Al-Hawwarî, Tunis, Commerce et aumônes avec les arabes pillards, v. 1330

De Sousse,

Peut-on acheter des animaux aux Arabes de notre temps qui ne cessent de razzier et d’enlever moutons et bœufs au point que presque tout le bétail provient de larcins ?

Le cas est moins grave pour les chameaux qui sont en général leur propriété légitime encore qu’ils se les arrachent les uns aux autres !

Le produit de leurs rapines réciproques est-il comparable au fruit de leurs déprédations ?

Peut-on acheter la nourriture volée dans un endroit lointain ?

Manger la nourriture qu’ils préparent ?

Commercer avec eux en utilisant des dinars et des dirhams ?

Accepter les dinars et les dirhams qu’ils offrent quand ils font des emplettes dans les Marchés des Musulmans ?

Dans le même ordre d’idée se pose le cas de ceux qui sont connus pour voler et pratiquer l’usure en vendant et en achetant ?

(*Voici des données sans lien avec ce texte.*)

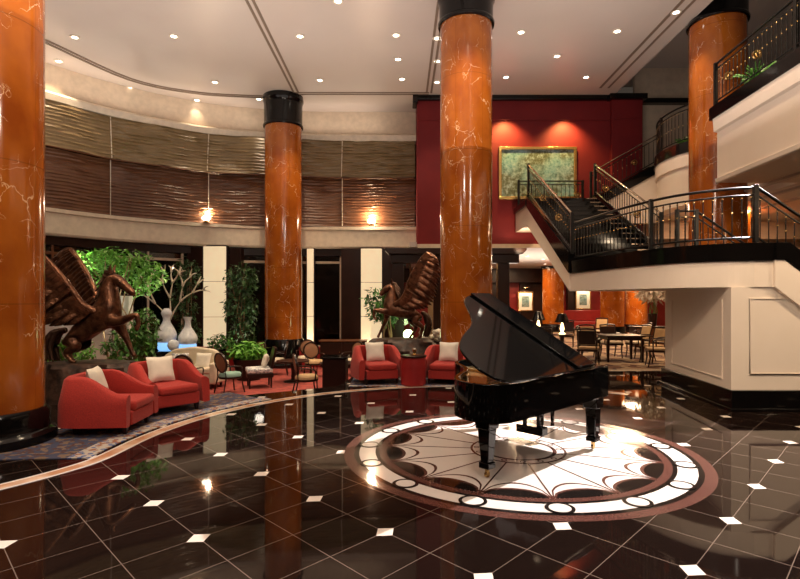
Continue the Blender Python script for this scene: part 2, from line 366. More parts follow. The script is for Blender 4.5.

Si quelqu’un achète à l’un de ces individus connus pour pratiquer le vol, peut-il le faire à un prix inférieur à la normale et lui vendre à un prix supérieur ? Ou ne traiter avec eux qu’au prix normal vu que leurs biens reviennent au trésor public et aux pauvres ?

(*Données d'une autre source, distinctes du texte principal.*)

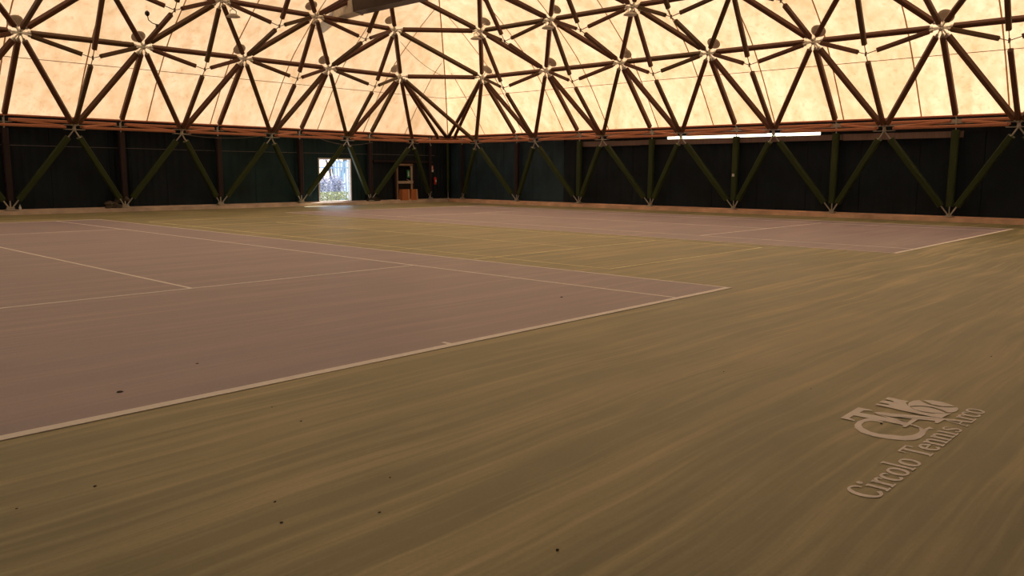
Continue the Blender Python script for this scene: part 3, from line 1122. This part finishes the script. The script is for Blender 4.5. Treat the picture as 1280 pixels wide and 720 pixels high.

Si I un de ces malandrins vient à résipiscence et ne puisse rendre les biens qu’il a ravis à leurs propriétaires légitimes qu’il ignore, doivent-ils revenir aux pauvres ou au trésor public ?

Et s’il est lui-même pauvre, peut-il en conserver une partie ?

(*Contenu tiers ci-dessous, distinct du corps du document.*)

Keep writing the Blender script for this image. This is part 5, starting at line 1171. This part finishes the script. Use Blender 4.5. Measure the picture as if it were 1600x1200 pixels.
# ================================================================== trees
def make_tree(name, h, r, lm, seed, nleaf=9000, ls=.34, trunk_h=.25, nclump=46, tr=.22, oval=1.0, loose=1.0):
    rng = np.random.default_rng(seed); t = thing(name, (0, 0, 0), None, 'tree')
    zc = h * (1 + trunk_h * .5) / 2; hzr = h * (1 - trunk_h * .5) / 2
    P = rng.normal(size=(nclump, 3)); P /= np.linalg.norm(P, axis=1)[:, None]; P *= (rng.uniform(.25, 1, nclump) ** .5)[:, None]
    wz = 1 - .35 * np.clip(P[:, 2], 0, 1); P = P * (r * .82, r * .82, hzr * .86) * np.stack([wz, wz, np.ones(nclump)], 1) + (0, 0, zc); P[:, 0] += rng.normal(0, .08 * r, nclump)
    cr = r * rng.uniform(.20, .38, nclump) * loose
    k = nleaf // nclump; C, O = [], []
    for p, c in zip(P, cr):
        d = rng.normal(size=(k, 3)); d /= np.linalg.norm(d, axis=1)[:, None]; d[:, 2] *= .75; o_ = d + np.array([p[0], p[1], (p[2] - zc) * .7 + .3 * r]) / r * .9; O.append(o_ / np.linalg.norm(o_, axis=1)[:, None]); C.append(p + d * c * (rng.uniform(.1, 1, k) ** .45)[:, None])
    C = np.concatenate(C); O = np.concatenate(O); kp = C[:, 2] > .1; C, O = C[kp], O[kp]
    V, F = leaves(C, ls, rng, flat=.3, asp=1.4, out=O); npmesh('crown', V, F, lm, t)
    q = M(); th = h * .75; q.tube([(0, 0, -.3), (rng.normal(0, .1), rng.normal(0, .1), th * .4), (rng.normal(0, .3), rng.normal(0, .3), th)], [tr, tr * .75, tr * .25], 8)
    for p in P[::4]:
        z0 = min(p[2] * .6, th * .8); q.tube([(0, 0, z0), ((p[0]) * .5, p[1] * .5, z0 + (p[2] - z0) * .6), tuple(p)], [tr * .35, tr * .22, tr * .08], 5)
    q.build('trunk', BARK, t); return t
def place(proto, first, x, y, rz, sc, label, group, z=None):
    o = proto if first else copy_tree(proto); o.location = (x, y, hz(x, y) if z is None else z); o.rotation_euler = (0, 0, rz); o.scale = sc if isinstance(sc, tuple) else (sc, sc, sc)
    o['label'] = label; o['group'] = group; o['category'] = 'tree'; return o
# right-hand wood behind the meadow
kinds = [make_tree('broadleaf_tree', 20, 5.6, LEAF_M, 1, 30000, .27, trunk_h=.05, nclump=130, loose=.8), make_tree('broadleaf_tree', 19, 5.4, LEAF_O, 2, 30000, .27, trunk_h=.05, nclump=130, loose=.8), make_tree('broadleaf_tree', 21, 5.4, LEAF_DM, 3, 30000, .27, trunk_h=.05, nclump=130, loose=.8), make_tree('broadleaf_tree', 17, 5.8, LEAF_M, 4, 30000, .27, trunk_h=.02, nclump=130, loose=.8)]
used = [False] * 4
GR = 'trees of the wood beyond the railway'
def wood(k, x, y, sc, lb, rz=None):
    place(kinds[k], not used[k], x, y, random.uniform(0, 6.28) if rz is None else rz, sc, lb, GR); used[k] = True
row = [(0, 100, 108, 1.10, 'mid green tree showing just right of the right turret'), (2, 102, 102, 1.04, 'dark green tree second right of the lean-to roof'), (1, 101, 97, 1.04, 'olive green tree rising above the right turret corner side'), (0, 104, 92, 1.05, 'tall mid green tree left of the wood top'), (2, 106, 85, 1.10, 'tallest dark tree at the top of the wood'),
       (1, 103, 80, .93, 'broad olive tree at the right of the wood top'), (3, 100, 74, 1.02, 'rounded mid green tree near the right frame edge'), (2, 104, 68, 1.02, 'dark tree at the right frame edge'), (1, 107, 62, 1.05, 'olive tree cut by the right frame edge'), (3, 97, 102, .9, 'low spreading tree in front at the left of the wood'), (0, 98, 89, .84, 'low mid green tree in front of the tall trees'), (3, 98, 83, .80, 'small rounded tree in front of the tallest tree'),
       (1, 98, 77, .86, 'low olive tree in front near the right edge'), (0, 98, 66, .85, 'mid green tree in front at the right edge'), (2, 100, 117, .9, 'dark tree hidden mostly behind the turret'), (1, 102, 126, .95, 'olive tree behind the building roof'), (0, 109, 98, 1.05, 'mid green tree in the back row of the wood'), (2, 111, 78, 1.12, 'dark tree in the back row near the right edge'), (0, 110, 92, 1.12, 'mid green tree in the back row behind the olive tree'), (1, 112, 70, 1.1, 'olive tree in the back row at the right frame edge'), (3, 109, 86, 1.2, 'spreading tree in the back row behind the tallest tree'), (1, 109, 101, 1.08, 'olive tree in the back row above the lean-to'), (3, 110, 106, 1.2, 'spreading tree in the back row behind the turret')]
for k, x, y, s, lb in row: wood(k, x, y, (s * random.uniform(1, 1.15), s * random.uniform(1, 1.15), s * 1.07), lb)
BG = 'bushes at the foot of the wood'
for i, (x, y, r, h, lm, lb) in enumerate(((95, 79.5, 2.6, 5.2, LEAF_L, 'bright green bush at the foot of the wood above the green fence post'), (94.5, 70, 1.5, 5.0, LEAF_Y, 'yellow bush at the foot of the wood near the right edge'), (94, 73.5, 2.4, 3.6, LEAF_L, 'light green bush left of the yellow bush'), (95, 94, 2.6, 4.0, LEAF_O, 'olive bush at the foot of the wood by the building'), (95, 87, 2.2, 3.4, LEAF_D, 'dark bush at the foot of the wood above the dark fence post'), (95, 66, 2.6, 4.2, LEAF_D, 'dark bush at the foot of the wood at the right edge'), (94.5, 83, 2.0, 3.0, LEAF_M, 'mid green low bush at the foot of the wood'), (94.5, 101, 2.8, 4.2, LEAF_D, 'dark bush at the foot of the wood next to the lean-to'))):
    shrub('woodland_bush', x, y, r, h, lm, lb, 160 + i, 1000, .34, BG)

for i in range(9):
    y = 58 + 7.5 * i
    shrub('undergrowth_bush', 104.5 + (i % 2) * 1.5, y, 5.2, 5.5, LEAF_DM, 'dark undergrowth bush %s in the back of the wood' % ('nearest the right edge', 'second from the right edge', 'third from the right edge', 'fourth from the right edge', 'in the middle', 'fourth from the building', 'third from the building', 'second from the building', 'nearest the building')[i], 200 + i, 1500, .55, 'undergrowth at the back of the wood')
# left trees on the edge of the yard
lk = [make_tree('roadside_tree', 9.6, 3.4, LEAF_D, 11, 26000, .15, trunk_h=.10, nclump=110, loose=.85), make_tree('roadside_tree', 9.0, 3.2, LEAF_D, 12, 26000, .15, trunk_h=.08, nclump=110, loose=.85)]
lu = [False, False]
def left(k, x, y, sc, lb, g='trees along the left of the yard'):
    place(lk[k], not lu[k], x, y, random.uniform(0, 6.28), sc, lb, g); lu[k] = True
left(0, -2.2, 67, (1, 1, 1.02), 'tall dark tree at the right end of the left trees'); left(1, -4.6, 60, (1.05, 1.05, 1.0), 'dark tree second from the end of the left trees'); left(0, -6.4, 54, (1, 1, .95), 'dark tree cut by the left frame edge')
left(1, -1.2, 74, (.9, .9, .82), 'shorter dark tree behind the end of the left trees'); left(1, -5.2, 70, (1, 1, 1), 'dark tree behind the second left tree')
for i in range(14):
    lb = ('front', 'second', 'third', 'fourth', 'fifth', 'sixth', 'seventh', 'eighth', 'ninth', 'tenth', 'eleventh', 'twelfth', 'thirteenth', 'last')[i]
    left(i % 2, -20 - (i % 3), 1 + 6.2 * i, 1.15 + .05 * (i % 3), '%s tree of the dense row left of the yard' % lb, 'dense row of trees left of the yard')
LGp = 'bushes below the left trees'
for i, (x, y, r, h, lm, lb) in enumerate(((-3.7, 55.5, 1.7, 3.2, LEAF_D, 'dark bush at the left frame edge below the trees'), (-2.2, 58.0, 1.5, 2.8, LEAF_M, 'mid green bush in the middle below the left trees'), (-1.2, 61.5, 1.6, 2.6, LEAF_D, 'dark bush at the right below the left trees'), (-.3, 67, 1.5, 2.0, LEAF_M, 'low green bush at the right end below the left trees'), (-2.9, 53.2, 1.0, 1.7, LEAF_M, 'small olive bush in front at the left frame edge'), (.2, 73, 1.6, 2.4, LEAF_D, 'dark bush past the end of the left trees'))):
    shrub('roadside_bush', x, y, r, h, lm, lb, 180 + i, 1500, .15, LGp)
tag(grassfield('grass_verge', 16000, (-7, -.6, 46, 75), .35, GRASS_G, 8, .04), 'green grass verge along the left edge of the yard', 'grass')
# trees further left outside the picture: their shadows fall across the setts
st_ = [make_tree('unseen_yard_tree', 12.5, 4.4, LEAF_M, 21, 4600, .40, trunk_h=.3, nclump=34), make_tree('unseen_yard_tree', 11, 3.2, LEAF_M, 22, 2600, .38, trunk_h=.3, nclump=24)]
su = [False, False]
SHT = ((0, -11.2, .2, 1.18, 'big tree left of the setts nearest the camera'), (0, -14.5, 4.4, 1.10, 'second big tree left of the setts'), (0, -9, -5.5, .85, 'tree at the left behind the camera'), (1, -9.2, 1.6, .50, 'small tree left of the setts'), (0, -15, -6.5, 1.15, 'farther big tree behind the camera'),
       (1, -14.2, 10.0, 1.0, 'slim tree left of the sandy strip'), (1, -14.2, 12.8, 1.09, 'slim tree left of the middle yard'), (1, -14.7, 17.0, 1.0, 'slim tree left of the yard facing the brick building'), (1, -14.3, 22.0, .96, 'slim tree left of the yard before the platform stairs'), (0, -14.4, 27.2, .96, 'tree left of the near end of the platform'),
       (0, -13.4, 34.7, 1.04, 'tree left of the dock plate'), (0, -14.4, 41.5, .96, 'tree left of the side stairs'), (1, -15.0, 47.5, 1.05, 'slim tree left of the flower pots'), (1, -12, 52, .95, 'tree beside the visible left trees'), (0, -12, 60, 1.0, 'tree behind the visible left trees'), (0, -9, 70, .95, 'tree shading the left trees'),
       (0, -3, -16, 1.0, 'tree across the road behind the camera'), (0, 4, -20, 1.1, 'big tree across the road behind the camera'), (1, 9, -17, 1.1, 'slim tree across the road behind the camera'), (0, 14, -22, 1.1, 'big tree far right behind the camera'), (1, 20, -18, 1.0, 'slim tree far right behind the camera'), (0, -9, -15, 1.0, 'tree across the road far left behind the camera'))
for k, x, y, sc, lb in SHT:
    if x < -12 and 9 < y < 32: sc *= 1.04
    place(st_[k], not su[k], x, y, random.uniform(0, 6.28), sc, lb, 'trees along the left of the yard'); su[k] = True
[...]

Réponse : En se fondant sur les fatwa-s rendues par les muftis ifriqiyens du Vè siècle (XIe s.), on peut commercer avec les pillards à condition qu’on leur achète au même prix que ce qu’on leur vend à un prix supérieur.

On ne peut accepter leurs aumônes. Il n y a pas lieu de faire la distinction entre chameaux et autres animaux, ni entre ce qu’ils se volent entre eux et ce qu’ils enlèvent aux autres.

D’après les autorités les plus réputées on peut leur acheter la nourriture volée dans un endroit lointain à condition de s’en porter galant envers les propriétaires légitimes et connus, condition à peu près impossible à réaliser de notre temps.

ll en est de même de la viande qu’ils préparent comme de la nourriture qu’ils transportent et des dirhams qu’ils détiennent comme de tout ce qu’ils ont.

Les biens du pillard repenti doivent être versés au trésor des Musulmans, ou remis à l’autorité qui, à l’instar du Commandeur des Musulmans, les emploiera au mieux de leurs intérêts ; selon cerains, ils doivent être donnés aux pauvres.

En qualité d’indigent il peut conserver une partie de son avoir si celui qui est chargé de le distribuer, est consentant.

Au Vè siecle de l’Hégire, les juristes d’Ifriqiya, pour favoriser la repentance de ces Arabes, rendaient des fatwa-s disant que tous les biens détenus par un Arabe repenti doivent être évalués et leur montant constituer une dette dont il se libère en partie sur le champ et pour le reliquat petit à petit.

Al-Mâzarî a dit que, d’après le raisonnement par analogie (qiyas), les Arabes repentis devraient abandonner sur le champ tous leurs biens, mais qu’on a voulu leur favoriser les choses et qu’au demeurant, la valeur estimative de leurs biens devait être majorée, car une marchandise payable à terme vaut plus que si elle est payée au comptant.